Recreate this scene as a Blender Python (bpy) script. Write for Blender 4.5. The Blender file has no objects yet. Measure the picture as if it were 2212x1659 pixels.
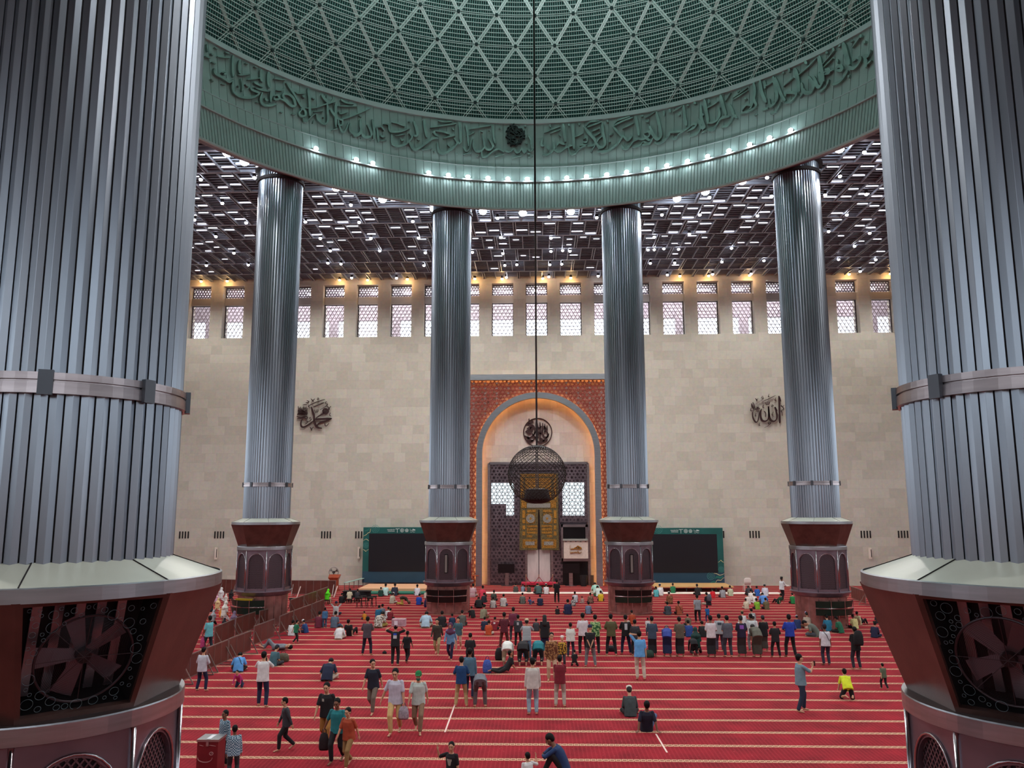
import bpy, math, random
import numpy as np
from mathutils import Vector, Matrix
R_=math.radians; PI=math.pi
S=bpy.context.scene; COL=S.collection
random.seed(7)
# ---------------------------------------------------------------- camera model (fitted to the photograph)
FPX,PIT,YAW,ROLL=1740.8593,0.1524,-0.0322,-0.0019
CAM=Vector((0.0201,-30.0721,6.3)); RING=21.5116; IW,IH=2212,1659
FWD=Vector((math.sin(YAW)*math.cos(PIT),math.cos(YAW)*math.cos(PIT),math.sin(PIT)))
RT0=Vector((math.cos(YAW),-math.sin(YAW),0)); UP0=RT0.cross(FWD)
RT=RT0*math.cos(ROLL)+UP0*math.sin(ROLL); UPV=-RT0*math.sin(ROLL)+UP0*math.cos(ROLL)
def ray(X,Y): return FWD*FPX+RT*(X-IW/2)+UPV*(IH/2-Y)
def onz(X,Y,z=0.0):
    d=ray(X,Y); return CAM+d*((z-CAM.z)/d.z)
def ony(X,Y,y):
    d=ray(X,Y); return CAM+d*((y-CAM.y)/d.y)
def proj(P):
    d=Vector(P)-CAM; z=d.dot(FWD); return IW/2+FPX*d.dot(RT)/z, IH/2-FPX*d.dot(UPV)/z
cd=bpy.data.cameras.new('camera'); cam=bpy.data.objects.new('camera',cd); COL.objects.link(cam)
cd.sensor_width=36; cd.lens=36*FPX/IW; cd.clip_end=400; cd.clip_start=.1
cam.matrix_world=Matrix.Translation(CAM)@Matrix((RT,UPV,-FWD)).transposed().to_4x4()
S.camera=cam
# ---------------------------------------------------------------- materials
def lin(c):
    return tuple(((v/255)/12.92 if v/255<=.04045 else ((v/255+.055)/1.055)**2.4) for v in c)
MC={}
def mat(name,rgb,rough=.7,metal=0.,spec=.4,emit=None,es=1.,raw=False):
    k=(name,tuple(rgb),rough,metal,es)
    if k in MC: return MC[k]
    m=bpy.data.materials.new(name); m.use_nodes=True; b=m.node_tree.nodes['Principled BSDF']
    c=rgb if raw else lin(rgb)
    b.inputs['Base Color'].default_value=(*c,1); b.inputs['Roughness'].default_value=rough; b.inputs['Metallic'].default_value=metal
    b.inputs['Specular IOR Level'].default_value=spec
    if emit is not None:
        b.inputs['Emission Color'].default_value=(*lin(emit),1); b.inputs['Emission Strength'].default_value=es
    MC[k]=m; return m
def nt(m): return m.node_tree.nodes,m.node_tree.links
def bsdf(m): return m.node_tree.nodes['Principled BSDF']
def vary(m,scale=3.,amt=.25,detail=3.,bump=0.,bscale=None,stretch=None):
    """mottles the base colour of a material a little with noise, optional bump"""
    n,l=nt(m); b=bsdf(m); c=tuple(b.inputs['Base Color'].default_value)
    tc=n.new('ShaderNodeTexCoord'); mp=n.new('ShaderNodeMapping'); l.new(tc.outputs['Object'],mp.inputs['Vector'])
    if stretch: mp.inputs['Scale'].default_value=stretch
    t=n.new('ShaderNodeTexNoise'); t.inputs['Scale'].default_value=scale; t.inputs['Detail'].default_value=detail
    l.new(mp.outputs['Vector'],t.inputs['Vector'])
    r=n.new('ShaderNodeValToRGB'); l.new(t.outputs['Fac'],r.inputs['Fac'])
    r.color_ramp.elements[0].position=.3; r.color_ramp.elements[1].position=.7
    r.color_ramp.elements[0].color=(*[v*(1-amt) for v in c[:3]],1); r.color_ramp.elements[1].color=(*[min(1,v*(1+amt)) for v in c[:3]],1)
    l.new(r.outputs['Color'],b.inputs['Base Color'])
    if bump:
        bp=n.new('ShaderNodeBump'); bp.inputs['Strength'].default_value=bump; bp.inputs['Distance'].default_value=.02
        t2=t
        if bscale:
            t2=n.new('ShaderNodeTexNoise'); t2.inputs['Scale'].default_value=bscale; l.new(mp.outputs['Vector'],t2.inputs['Vector'])
        l.new(t2.outputs['Fac'],bp.inputs['Height']); l.new(bp.outputs['Normal'],b.inputs['Normal'])
    return m
# ---------------------------------------------------------------- mesh builder
class MB:
    def __init__(s): s.v=[];s.f=[];s.m=[];s.mi=0
    def add(s,vs,fs):
        o=len(s.v); s.v+= [tuple(v) for v in vs]; s.f+=[tuple(i+o for i in f) for f in fs]; s.m+=[s.mi]*len(fs); return s
    def box(s,c,d,rz=0.,M=None):
        x,y,z=[k/2 for k in d]; vs=[Vector((a*x,b*y,e*z)) for a in(-1,1) for b in(-1,1) for e in(-1,1)]
        if rz: Q=Matrix.Rotation(rz,3,'Z'); vs=[Q@v for v in vs]
        if M is not None: vs=[M@v for v in vs]
        c=Vector(c); return s.add([v+c for v in vs],[(0,1,3,2),(4,6,7,5),(0,4,5,1),(2,3,7,6),(0,2,6,4),(1,5,7,3)])
    def bar(s,a,b,w,h=None,up=Vector((0,0,1))):
        a=Vector(a);b=Vector(b);h=h or w; d=(b-a); L=d.length
        if L<1e-6: return s
        d/=L; up=Vector(up)
        if abs(d.dot(up))>.99: up=Vector((1,0,0)) if abs(d.x)<.9 else Vector((0,1,0))
        r=d.cross(up).normalized(); u=r.cross(d).normalized()
        vs=[p+r*(i*w/2)+u*(j*h/2) for p in(a,b) for i in(-1,1) for j in(-1,1)]
        return s.add(vs,[(0,1,3,2),(4,6,7,5),(0,4,5,1),(2,3,7,6),(0,2,6,4),(1,5,7,3)])
    def tube(s,pts,rad,n=8,cap=True,closed=False):
        pts=[Vector(p) for p in pts]; N=len(pts)
        if not hasattr(rad,'__len__'): rad=[rad]*N
        vs=[];fs=[]; prev=None
        for i,p in enumerate(pts):
            if closed: t=pts[(i+1)%N]-pts[i-1]
            else: t=pts[min(i+1,N-1)]-pts[max(i-1,0)]
            t.normalize()
            if prev is None:
                r=t.orthogonal().normalized()
            else:
                r=(prev-t*prev.dot(t))
                r=r.normalized() if r.length>1e-6 else t.orthogonal().normalized()
            prev=r; q=t.cross(r)
            for k in range(n):
                a=2*PI*k/n; vs.append(p+(r*math.cos(a)+q*math.sin(a))*rad[i])
        for i in range(N if closed else N-1):
            j=(i+1)%N
            for k in range(n):
                k2=(k+1)%n; fs.append((i*n+k,i*n+k2,j*n+k2,j*n+k))
        if cap and not closed: fs+=[tuple(range(n-1,-1,-1)),tuple(range((N-1)*n,N*n))]
        return s.add(vs,fs)
    def cone(s,a,b,ra,rb,n=12):
        """round-ended limb"""
        a=Vector(a);b=Vector(b);d=(b-a); L=d.length; d=d/L if L>1e-6 else Vector((0,0,1)); P=[];Rr=[]
        for t in (-.97,-.75,-.4,0): P.append(a+d*ra*t); Rr.append(ra*math.sqrt(1-t*t))
        for t in (0,.4,.75,.97): P.append(b+d*rb*t); Rr.append(rb*math.sqrt(1-t*t))
        return s.tube(P,Rr,n)
    def lathe(s,prof,n=32,c=(0,0,0),a0=0.,a1=2*PI,capb=False,capt=False):
        full=abs(a1-a0-2*PI)<1e-6; m=n if full else n+1; vs=[];fs=[]
        for (r,z) in prof:
            for k in range(m):
                a=a0+(a1-a0)*k/n; vs.append((c[0]+r*math.cos(a),c[1]+r*math.sin(a),c[2]+z))
        for i in range(len(prof)-1):
            for k in range(n):
                k2=(k+1)%m; fs.append((i*m+k,i*m+k2,(i+1)*m+k2,(i+1)*m+k))
        if capb: fs.append(tuple(range(m-1,-1,-1)))
        if capt: fs.append(tuple(range((len(prof)-1)*m,len(prof)*m)))
        return s.add(vs,fs)
    def ell(s,c,r,M=None,n=16,k=10):
        vs=[];fs=[];c=Vector(c)
        for i in range(k+1):
            t=PI*i/k
            for j in range(n):
                a=2*PI*j/n; v=Vector((r[0]*math.sin(t)*math.cos(a),r[1]*math.sin(t)*math.sin(a),r[2]*math.cos(t)))
                if M is not None: v=M@v
                vs.append(c+v)
        for i in range(k):
            for j in range(n): fs.append((i*n+j,(i+1)*n+j,(i+1)*n+(j+1)%n,i*n+(j+1)%n))
        return s.add(vs,fs)
    def poly(s,pts,a,b,M=None):
        """prism: 2D outline pts (u,v) placed by fn a and b (front/back)"""
        n=len(pts); vs=[a(*p) for p in pts]+[b(*p) for p in pts]
        fs=[tuple(range(n)),tuple(range(2*n-1,n-1,-1))]+[(i,i+n,(i+1)%n+n,(i+1)%n) for i in range(n)]
        return s.add(vs,fs)
    def mesh(s,name,mats,smooth=False):
        me=bpy.data.meshes.new(name); me.from_pydata(s.v,[],s.f); 
        mats=mats if isinstance(mats,(list,tuple)) else [mats]
        for m in mats: me.materials.append(m)
        if len(mats)>1: me.polygons.foreach_set('material_index',s.m)
        if smooth: me.polygons.foreach_set('use_smooth',[True]*len(s.f))
        me.validate(); me.update(); return me
    def build(s,name,mats,parent=None,smooth=False,loc=None):
        me=s.mesh(name,mats,smooth)
        return link(name,me,parent,loc)
def link(name,me,parent=None,loc=None,rz=0.):
    o=bpy.data.objects.new(name,me); COL.objects.link(o)
    if parent is not None: o.parent=parent
    if loc is not None: o.location=loc
    if rz: o.rotation_euler.z=rz
    return o
def tag(o,label=None,cat=None,group=None,kind=None):
    if label: o['label']=label
    if cat: o['category']=cat
    if group: o['group']=group
    if kind: o['kind']=kind
    return o
def struct(o,label=None): o['kind']='structure'; \
    (o.__setitem__('label',label) if label else None); return o
def thing(name,label,cat,loc=(0,0,0),rz=0.,group=None):
    o=bpy.data.objects.new(name,None); o.empty_display_size=.2; COL.objects.link(o); o.location=loc; o.rotation_euler.z=rz
    return tag(o,label,cat,group)
def copy_tree(o,parent=None):
    c=o.copy(); COL.objects.link(c); c.parent=parent
    for ch in list(o.children): copy_tree(ch,c)
    return c
def lattice(mb,inside,u0,u1,v0,v1,sp,w,dep,P,angs=(0,60,120),step=None,off=.5):
    """crossing bars in a plane, kept only where inside(u,v); P(u,v)->3D ; bars w wide, dep deep"""
    step=step or sp/3; cu,cv=(u0+u1)/2,(v0+v1)/2; Rm=math.hypot(u1-u0,v1-v0)/2+sp
    nrm=(P(cu,cv)-P(cu+1,cv)).cross(P(cu,cv)-P(cu,cv+1)).normalized()
    for A in angs:
        d=(math.cos(R_(A)),math.sin(R_(A))); q=(-d[1],d[0]); K=int(Rm/sp)+1
        for k in range(-K,K+1):
            o=(k+off)*sp; run=None; t=-Rm
            while t<=Rm+step:
                u=cu+q[0]*o+d[0]*t; v=cv+q[1]*o+d[1]*t
                ins=u0<=u<=u1 and v0<=v<=v1 and inside(u,v) and t<=Rm
                if ins and run is None: run=(u,v)
                if ins: last=(u,v)
                if not ins and run is not None:
                    if abs(last[0]-run[0])+abs(last[1]-run[1])>step*.5: mb.bar(P(*run),P(*last),dep,w,up=[Vector(P(*run))-Vector(P(run[0]+q[0],run[1]+q[1]))][0])
                    run=None
                t+=step
    return mb
# ================================================================ ROOM
WALLY=37.8; CZ=26.0; HX=42.0; YB=-44.0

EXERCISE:
Copy each line of the data above that holds "objects".

RESPONSE:
Recreate this scene as a Blender Python (bpy) script. Write for Blender 4.5. The Blender file has no objects yet. Measure the picture as if it were 2212x1659 pixels.
cd=bpy.data.cameras.new('camera'); cam=bpy.data.objects.new('camera',cd); COL.objects.link(cam)
    o=bpy.data.objects.new(name,me); COL.objects.link(o)
    o=bpy.data.objects.new(name,None); o.empty_display_size=.2; COL.objects.link(o); o.location=loc; o.rotation_euler.z=rz
    c=o.copy(); COL.objects.link(c); c.parent=parent